▸ **Data section**

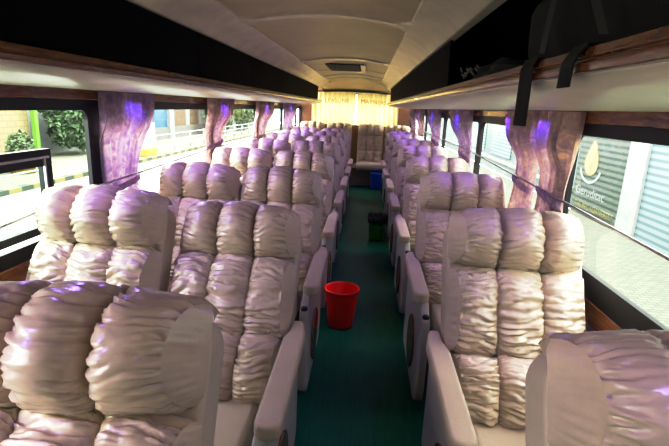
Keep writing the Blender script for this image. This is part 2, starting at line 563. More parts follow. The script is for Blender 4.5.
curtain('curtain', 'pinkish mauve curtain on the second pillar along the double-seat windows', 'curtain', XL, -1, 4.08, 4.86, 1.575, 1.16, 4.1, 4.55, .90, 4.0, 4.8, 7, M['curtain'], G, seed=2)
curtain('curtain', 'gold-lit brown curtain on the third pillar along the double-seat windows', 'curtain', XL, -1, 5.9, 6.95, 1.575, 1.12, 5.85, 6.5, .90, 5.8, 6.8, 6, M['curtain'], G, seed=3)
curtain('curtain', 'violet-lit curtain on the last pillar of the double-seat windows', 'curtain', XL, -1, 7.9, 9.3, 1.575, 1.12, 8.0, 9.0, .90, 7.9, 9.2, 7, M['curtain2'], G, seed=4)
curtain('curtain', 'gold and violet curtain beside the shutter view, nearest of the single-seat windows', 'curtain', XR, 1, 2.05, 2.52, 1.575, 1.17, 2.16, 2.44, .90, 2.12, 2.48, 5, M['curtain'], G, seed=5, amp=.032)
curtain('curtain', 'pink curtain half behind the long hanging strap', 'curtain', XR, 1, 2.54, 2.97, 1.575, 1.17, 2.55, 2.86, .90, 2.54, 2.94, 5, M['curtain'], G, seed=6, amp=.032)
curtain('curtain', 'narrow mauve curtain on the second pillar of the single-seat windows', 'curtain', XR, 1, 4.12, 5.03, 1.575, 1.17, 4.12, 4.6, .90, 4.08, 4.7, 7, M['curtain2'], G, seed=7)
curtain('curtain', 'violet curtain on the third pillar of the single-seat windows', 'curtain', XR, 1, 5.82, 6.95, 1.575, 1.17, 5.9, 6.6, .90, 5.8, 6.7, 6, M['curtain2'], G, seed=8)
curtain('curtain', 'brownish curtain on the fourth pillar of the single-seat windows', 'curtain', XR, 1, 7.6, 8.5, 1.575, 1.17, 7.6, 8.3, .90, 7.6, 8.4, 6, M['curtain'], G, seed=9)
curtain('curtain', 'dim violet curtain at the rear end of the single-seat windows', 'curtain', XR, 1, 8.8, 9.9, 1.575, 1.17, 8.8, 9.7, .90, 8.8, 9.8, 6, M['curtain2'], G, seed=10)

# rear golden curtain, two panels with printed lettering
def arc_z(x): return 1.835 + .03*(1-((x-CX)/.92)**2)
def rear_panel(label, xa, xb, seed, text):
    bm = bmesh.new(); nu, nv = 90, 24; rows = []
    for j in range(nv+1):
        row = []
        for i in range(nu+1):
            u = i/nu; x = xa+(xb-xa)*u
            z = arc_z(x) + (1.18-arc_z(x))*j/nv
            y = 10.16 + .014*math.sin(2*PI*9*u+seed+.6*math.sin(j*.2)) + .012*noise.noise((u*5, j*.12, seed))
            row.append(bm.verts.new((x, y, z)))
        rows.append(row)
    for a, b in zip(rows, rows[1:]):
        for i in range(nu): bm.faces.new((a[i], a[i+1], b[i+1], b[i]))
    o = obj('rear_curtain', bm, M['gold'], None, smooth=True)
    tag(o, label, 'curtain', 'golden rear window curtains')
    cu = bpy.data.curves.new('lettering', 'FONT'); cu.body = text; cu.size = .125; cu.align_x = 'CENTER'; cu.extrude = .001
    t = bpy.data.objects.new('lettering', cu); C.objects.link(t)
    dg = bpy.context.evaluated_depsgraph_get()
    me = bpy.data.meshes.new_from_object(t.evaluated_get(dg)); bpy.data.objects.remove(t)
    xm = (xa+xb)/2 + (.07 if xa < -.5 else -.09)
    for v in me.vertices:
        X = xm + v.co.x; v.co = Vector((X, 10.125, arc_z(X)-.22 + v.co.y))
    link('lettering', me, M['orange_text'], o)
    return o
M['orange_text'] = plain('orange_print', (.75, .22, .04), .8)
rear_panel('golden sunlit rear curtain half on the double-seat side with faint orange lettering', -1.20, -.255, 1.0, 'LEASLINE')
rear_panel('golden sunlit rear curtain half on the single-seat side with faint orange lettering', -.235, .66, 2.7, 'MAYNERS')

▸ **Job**
Make an exact copy of the data above, pictures excluded.

▸ **Written answer**
Keep writing the Blender script for this image. This is part 2, starting at line 563. More parts follow. The script is for Blender 4.5.
curtain('curtain', 'pinkish mauve curtain on the second pillar along the double-seat windows', 'curtain', XL, -1, 4.08, 4.86, 1.575, 1.16, 4.1, 4.55, .90, 4.0, 4.8, 7, M['curtain'], G, seed=2)
curtain('curtain', 'gold-lit brown curtain on the third pillar along the double-seat windows', 'curtain', XL, -1, 5.9, 6.95, 1.575, 1.12, 5.85, 6.5, .90, 5.8, 6.8, 6, M['curtain'], G, seed=3)
curtain('curtain', 'violet-lit curtain on the last pillar of the double-seat windows', 'curtain', XL, -1, 7.9, 9.3, 1.575, 1.12, 8.0, 9.0, .90, 7.9, 9.2, 7, M['curtain2'], G, seed=4)
curtain('curtain', 'gold and violet curtain beside the shutter view, nearest of the single-seat windows', 'curtain', XR, 1, 2.05, 2.52, 1.575, 1.17, 2.16, 2.44, .90, 2.12, 2.48, 5, M['curtain'], G, seed=5, amp=.032)
curtain('curtain', 'pink curtain half behind the long hanging strap', 'curtain', XR, 1, 2.54, 2.97, 1.575, 1.17, 2.55, 2.86, .90, 2.54, 2.94, 5, M['curtain'], G, seed=6, amp=.032)
curtain('curtain', 'narrow mauve curtain on the second pillar of the single-seat windows', 'curtain', XR, 1, 4.12, 5.03, 1.575, 1.17, 4.12, 4.6, .90, 4.08, 4.7, 7, M['curtain2'], G, seed=7)
curtain('curtain', 'violet curtain on the third pillar of the single-seat windows', 'curtain', XR, 1, 5.82, 6.95, 1.575, 1.17, 5.9, 6.6, .90, 5.8, 6.7, 6, M['curtain2'], G, seed=8)
curtain('curtain', 'brownish curtain on the fourth pillar of the single-seat windows', 'curtain', XR, 1, 7.6, 8.5, 1.575, 1.17, 7.6, 8.3, .90, 7.6, 8.4, 6, M['curtain'], G, seed=9)
curtain('curtain', 'dim violet curtain at the rear end of the single-seat windows', 'curtain', XR, 1, 8.8, 9.9, 1.575, 1.17, 8.8, 9.7, .90, 8.8, 9.8, 6, M['curtain2'], G, seed=10)

# rear golden curtain, two panels with printed lettering
def arc_z(x): return 1.835 + .03*(1-((x-CX)/.92)**2)
def rear_panel(label, xa, xb, seed, text):
    bm = bmesh.new(); nu, nv = 90, 24; rows = []
    for j in range(nv+1):
        row = []
        for i in range(nu+1):
            u = i/nu; x = xa+(xb-xa)*u
            z = arc_z(x) + (1.18-arc_z(x))*j/nv
            y = 10.16 + .014*math.sin(2*PI*9*u+seed+.6*math.sin(j*.2)) + .012*noise.noise((u*5, j*.12, seed))
            row.append(bm.verts.new((x, y, z)))
        rows.append(row)
    for a, b in zip(rows, rows[1:]):
        for i in range(nu): bm.faces.new((a[i], a[i+1], b[i+1], b[i]))
    o = obj('rear_curtain', bm, M['gold'], None, smooth=True)
    tag(o, label, 'curtain', 'golden rear window curtains')
    cu = bpy.data.curves.new('lettering', 'FONT'); cu.body = text; cu.size = .125; cu.align_x = 'CENTER'; cu.extrude = .001
    t = bpy.data.objects.new('lettering', cu); C.objects.link(t)
    dg = bpy.context.evaluated_depsgraph_get()
    me = bpy.data.meshes.new_from_object(t.evaluated_get(dg)); bpy.data.objects.remove(t)
    xm = (xa+xb)/2 + (.07 if xa < -.5 else -.09)
    for v in me.vertices:
        X = xm + v.co.x; v.co = Vector((X, 10.125, arc_z(X)-.22 + v.co.y))
    link('lettering', me, M['orange_text'], o)
    return o
M['orange_text'] = plain('orange_print', (.75, .22, .04), .8)
rear_panel('golden sunlit rear curtain half on the double-seat side with faint orange lettering', -1.20, -.255, 1.0, 'LEASLINE')
rear_panel('golden sunlit rear curtain half on the single-seat side with faint orange lettering', -.235, .66, 2.7, 'MAYNERS')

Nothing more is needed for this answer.